Independence Is Not a Weakness

Meeting a woman who has been alone for a while means encountering someone who values her solitude. This isn’t because she fears intimacy or companionship but because she understands the importance of being comfortable in her own company. Her solitude is not a weakness but a testament to her resilience.

Entertaining Oneself

I’ve mastered the art of entertaining myself. Whether it’s through diving into a good book, exploring new fashion trends, or simply enjoying a quiet meal alone, I’ve learned to appreciate these moments of solitude. This independence doesn’t mean I don’t value companionship; it means I don’t rely on it to feel complete. Yes, I talk to myself and answer myself all the time. I even do it in public.

Matching Energy

If you ever meet a woman like me and she gives you an opportunity to be in her life, don’t take that for granted. She’s out here matching energy. She expects the same level of effort and respect that she gives. Don’t be an idiot; understand that a woman is like a teabag—you never know how strong she is until she’s in hot water.

Respect Her Silence

Value the moments she chooses to share with you. Understand that her independence is not a threat to your relationship but a strength that can enhance it. Appreciating her solitude means recognizing the depth of her character and the resilience she has developed through her experiences.

Styling the Man of My Dreams

As a stylist who loves men’s fashion, I look forward to styling the man I choose. This isn’t just about picking out clothes; it’s about enhancing his confidence and helping him present his best self. Men’s fashion is an art form, and I relish the opportunity to create masterpieces for him every day.

A Relationship Built on Mutual Respect

The man I choose will be someone who understands the value of mutual respect. He will be loved, catered to, and taken care of emotionally, mentally, and physically. This relationship will be a partnership where both parties contribute to each other’s well-being and happiness. Our relationship will never be 50/50. There will be days where I’m at 80% and he’s only at 20%. This is where I step up as his partner, as his ride or die, and pick up the slack. And when I’m at 30% and he’s at 70%, he will do the same.

The Humor in Strength

Humor is a vital part of my strength. It’s what keeps me grounded and allows me to navigate life’s challenges with grace. Even in the midst of serious discussions about self-worth and independence, a little humor goes a long way. It’s a reminder that strength doesn’t always have to be stern. Laughter is a powerful tool for resilience. And in my case, South Park is my go-to. I go to sleep every single night with South Park on.

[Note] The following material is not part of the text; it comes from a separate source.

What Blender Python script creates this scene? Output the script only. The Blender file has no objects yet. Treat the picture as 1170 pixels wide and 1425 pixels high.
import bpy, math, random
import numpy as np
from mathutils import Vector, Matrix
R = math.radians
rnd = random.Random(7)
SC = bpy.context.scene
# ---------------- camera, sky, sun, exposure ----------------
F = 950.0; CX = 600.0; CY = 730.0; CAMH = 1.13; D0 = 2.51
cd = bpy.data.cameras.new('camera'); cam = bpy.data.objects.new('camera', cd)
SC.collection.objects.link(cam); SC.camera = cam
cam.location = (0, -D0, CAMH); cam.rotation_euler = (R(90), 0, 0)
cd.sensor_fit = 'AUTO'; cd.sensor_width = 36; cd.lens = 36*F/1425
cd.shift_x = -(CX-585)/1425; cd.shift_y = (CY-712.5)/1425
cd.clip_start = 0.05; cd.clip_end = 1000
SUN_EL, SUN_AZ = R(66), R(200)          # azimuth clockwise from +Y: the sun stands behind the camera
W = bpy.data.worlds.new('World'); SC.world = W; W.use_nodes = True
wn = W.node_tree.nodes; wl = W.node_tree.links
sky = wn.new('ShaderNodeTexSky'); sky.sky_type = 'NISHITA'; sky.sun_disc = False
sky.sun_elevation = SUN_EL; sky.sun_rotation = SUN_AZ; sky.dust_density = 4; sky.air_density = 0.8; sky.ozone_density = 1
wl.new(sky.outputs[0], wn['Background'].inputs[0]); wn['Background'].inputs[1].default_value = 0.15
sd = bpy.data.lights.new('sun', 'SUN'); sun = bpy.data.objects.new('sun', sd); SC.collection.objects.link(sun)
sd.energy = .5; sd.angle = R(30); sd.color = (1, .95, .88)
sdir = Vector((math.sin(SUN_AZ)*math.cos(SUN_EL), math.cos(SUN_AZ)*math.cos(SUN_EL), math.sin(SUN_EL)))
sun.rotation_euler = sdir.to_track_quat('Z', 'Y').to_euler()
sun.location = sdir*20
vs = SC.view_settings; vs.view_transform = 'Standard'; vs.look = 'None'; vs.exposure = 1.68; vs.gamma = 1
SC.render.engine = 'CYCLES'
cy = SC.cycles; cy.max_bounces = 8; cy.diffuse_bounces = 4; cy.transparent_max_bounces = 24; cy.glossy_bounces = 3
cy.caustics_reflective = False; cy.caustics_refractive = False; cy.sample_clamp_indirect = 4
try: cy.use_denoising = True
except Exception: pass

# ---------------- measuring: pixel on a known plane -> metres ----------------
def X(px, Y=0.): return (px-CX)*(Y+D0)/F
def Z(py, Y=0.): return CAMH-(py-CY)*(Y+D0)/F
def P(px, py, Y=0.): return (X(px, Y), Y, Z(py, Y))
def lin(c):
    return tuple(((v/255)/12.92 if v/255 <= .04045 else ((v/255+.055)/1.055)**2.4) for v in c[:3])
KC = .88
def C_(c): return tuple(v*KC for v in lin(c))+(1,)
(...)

Facts About SOME Women Who Love Being Alone

Not all women are like this, but here are some truths about women who love being alone:

1. We Don’t Mind Being Alone: Women like us are perfectly content with our own company. We don’t feel the need to constantly surround ourselves with others to feel validated.

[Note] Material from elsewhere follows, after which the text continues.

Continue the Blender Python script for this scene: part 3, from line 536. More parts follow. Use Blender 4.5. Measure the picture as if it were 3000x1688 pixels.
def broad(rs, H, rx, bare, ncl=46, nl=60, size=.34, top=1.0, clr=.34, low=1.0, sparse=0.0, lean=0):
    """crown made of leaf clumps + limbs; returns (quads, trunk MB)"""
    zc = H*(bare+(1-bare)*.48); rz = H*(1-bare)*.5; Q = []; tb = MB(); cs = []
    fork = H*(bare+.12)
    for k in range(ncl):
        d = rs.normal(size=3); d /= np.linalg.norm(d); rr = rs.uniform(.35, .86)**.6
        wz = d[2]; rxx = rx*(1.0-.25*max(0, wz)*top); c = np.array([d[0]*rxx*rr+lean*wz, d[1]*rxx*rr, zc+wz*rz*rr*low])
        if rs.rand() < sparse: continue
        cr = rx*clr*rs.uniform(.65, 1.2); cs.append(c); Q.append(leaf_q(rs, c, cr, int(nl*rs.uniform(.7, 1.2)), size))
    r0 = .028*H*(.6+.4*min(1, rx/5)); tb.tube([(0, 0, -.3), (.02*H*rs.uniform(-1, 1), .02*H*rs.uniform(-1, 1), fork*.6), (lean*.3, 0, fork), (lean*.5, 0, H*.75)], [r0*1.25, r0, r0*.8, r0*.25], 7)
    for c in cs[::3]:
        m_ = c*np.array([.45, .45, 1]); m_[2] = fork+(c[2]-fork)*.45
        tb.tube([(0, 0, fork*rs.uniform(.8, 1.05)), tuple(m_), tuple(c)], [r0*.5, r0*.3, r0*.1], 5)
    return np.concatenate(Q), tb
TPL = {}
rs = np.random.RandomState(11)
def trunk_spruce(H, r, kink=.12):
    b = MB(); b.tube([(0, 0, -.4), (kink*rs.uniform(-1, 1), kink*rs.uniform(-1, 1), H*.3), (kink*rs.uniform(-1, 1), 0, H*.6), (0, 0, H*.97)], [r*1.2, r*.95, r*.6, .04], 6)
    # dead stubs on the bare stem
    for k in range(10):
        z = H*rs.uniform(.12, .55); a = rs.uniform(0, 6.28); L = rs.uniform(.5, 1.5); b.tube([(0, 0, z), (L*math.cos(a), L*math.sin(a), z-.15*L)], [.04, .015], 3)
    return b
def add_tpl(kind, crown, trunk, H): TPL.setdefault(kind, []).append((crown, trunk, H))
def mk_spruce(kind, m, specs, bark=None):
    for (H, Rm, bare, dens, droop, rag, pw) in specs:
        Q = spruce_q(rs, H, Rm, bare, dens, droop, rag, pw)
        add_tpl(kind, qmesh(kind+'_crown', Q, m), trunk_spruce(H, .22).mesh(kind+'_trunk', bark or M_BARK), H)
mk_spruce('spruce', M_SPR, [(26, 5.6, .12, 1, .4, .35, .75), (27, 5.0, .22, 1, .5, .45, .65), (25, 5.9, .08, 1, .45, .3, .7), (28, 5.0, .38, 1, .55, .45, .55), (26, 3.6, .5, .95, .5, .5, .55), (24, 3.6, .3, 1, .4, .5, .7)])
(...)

2. We Know Our Worth: Our time alone has given us a deep understanding of our value. We don’t settle for less than we deserve.

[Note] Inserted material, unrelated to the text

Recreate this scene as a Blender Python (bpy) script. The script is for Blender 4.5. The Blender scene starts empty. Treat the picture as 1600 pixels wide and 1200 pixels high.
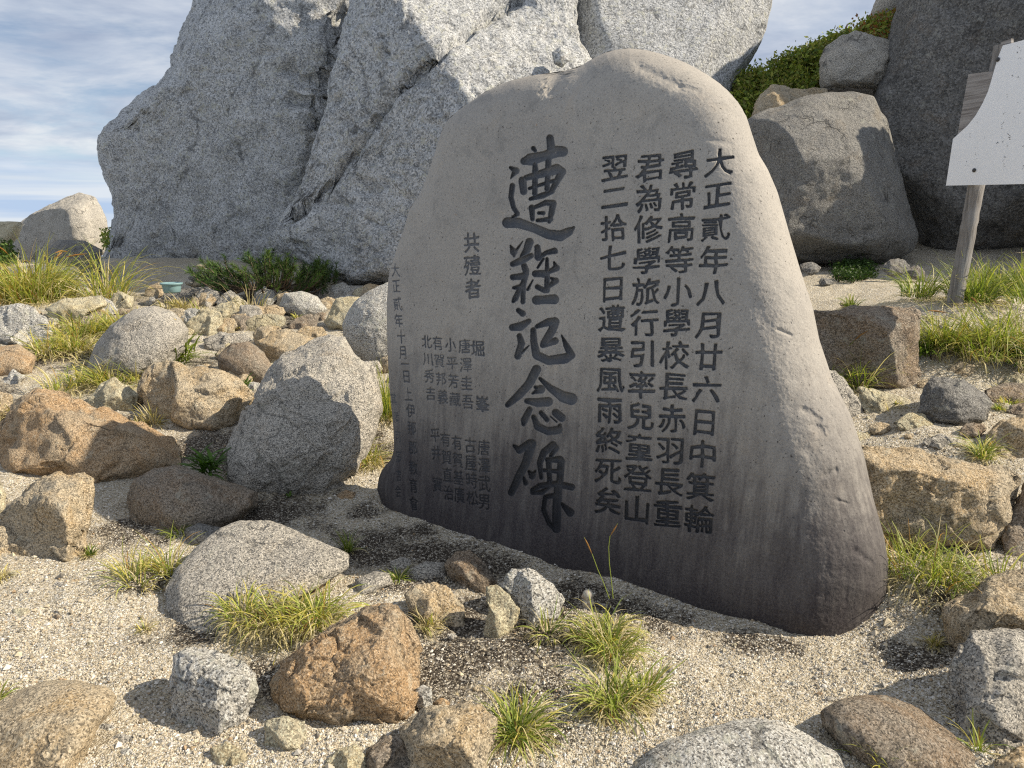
import bpy, bmesh, math, random
import numpy as np
from mathutils import Vector

SC = bpy.context.scene
COL = SC.collection
rad = math.radians

# ------------------------------------------------------------------ camera, world, sun, exposure
CAM = np.array([0.0, 0.0, 1.5]); PITCH = rad(12.0); FPX = 1203.0
cd = bpy.data.cameras.new('camera'); cam = bpy.data.objects.new('camera', cd); COL.objects.link(cam)
cam.location = CAM; cam.rotation_euler = (rad(90) - PITCH, 0, 0)
cd.sensor_width = 36; cd.lens = 36 * FPX / 1600; cd.clip_start = 0.05; cd.clip_end = 5000
SC.camera = cam

SUN_AZ, SUN_EL = -5.0, 39.0        # degrees from +x towards -y, elevation
sd = np.array([math.cos(rad(SUN_AZ)) * math.cos(rad(SUN_EL)), math.sin(rad(SUN_AZ)) * math.cos(rad(SUN_EL)), math.sin(rad(SUN_EL))])
sl = bpy.data.lights.new('sun', 'SUN'); sl.energy = 5.0; sl.angle = rad(0.53); sl.color = (1.0, 0.885, 0.71)
so = bpy.data.objects.new('sun', sl); COL.objects.link(so)
so.rotation_euler = Vector(-sd).to_track_quat('-Z', 'Y').to_euler()

vs = SC.view_settings
SC.display_settings.display_device = 'sRGB'
vs.view_transform = 'Standard'; vs.look = 'None'; vs.exposure = 0.55; vs.gamma = 1.0; vs.use_curve_mapping = False
SC.cycles.use_denoising = False; SC.cycles.filter_width = 1.2


class NT:
    """small helper for node trees"""
    def __init__(self, tree):
        self.t = tree; tree.nodes.clear()
    def n(self, kind, **kw):
        nd = self.t.nodes.new(kind)
        ins = kw.pop('ins', {})
        for k, v in kw.items():
            setattr(nd, k, v)
        for k, v in ins.items():
            if isinstance(v, bpy.types.NodeSocket):
                self.t.links.new(v, nd.inputs[k])
            else:
                nd.inputs[k].default_value = v
        return nd
    def link(self, a, b):
        self.t.links.new(a, b)
    def math(self, op, a, b=0.0, c=None, clamp=False):
        ins = {0: a, 1: b}
        if c is not None: ins[2] = c
        return self.n('ShaderNodeMath', operation=op, use_clamp=clamp, ins=ins).outputs[0]
    def ramp(self, fac, stops, interp='LINEAR'):
        nd = self.n('ShaderNodeValToRGB', ins={0: fac})
        r = nd.color_ramp; r.interpolation = interp
        while len(r.elements) < len(stops): r.elements.new(0.5)
        for e, (p, c) in zip(r.elements, stops):
            e.position = p; e.color = (c, c, c, 1) if not isinstance(c, (tuple, list)) else (*c, 1)
        return nd.outputs[0]
    def mix(self, fac, a, b, mode='MIX'):
        nd = self.n('ShaderNodeMix', data_type='RGBA', blend_type=mode)
        for s, v in ((nd.inputs['Factor'], fac), (nd.inputs[6], a), (nd.inputs[7], b)):
            if isinstance(v, bpy.types.NodeSocket): self.link(v, s)
            elif isinstance(v, (tuple, list)): s.default_value = (*v, 1) if len(v) == 3 else v
            else: s.default_value = v
        return nd.outputs[2]
    def noise(self, vec, scale, detail=4, rough=0.55, dist=0.0):
        return self.n('ShaderNodeTexNoise', ins={'Vector': vec, 'Scale': scale, 'Detail': detail, 'Roughness': rough, 'Distortion': dist}).outputs[0]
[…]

3. We’re Resilient; Our strength comes from the challenges we’ve faced and overcome. We’ve been through a lot, and it has only made us stronger.

4. We’re Selective: We don’t share ourselves with just anybody. When we choose to let someone in, it’s because they’ve earned it.

5. We are Entertained: We know how to keep ourselves entertained and fulfilled. Our hobbies, passions, and even our toys keep us busy and content.

Respect the quirkiness, the playfulness of a woman who has embraced solitude. Understand that our strength is a testament to experiences and resilience. When you’re given the chance to be part of my world, don’t take it for granted. Appreciate the opportunity, value the moments I share with you, and recognize the depth of my character.

In the end, the journey of being alone has taught me invaluable lessons about strength, self-worth, and the importance of mutual respect in relationships. And when the right man comes along, he will not only be loved and taken care of but also styled to perfection, reflecting the harmony and balance we both bring to the table. Through my experiences, I’ve created a mindset of principles and embraced elements of Wabi-Sabi to become UnFuckable, carving out a life of beauty, resilience, and undeniable strength.